I was a taller girl too, once. (regala_electra) wrote,
I was a taller girl too, once.

my tummy feels funny - life in dashes

- Work is going to be two hellish days of pain. Don't cry for me, I'm already dead.

- There is a cat on my bed that is not the cat usually on my bed. Oh cats. Apparently I've gotten quite good at telling their black & white markings apart from a distance with my glasses off.

- I miss wearing contacts. :-( My eye gets better then gets worse, so I have no idea how it'll be by the time I see the doctor on Saturday.

- The best way to lure ignited to your van is with the promise of [FLAVOR REDACTED] ice cream.

- The best way to amuse yourself is to ask for AMAZING MANIPS from people who respect snakes and hot men.

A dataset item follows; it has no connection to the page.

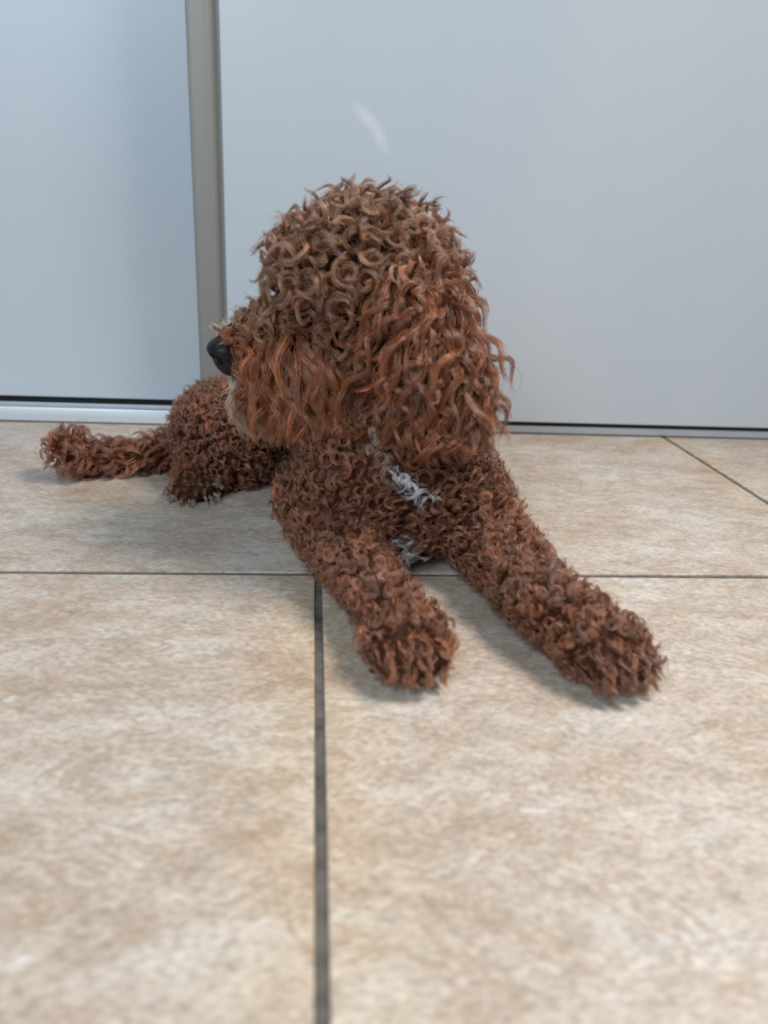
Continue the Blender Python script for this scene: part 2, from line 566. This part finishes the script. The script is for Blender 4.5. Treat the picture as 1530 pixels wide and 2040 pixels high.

Supernatural threw down and ignited gave me a SNAKE IN JOHN CRICHTON'S PANTS

- No, elrina753, Ben Browder ISN'T judging me.

- In two weeks time if all goes according to plan, I will be in Universal Orlando, omg Harry Potter World, I wanna GET BACK TO HOGWARTS.

- The Herp Derp cat just came into my room and I petted his head and it was wet. Looks like someone's taken a shower in the kitchen sink again. WTF, cat.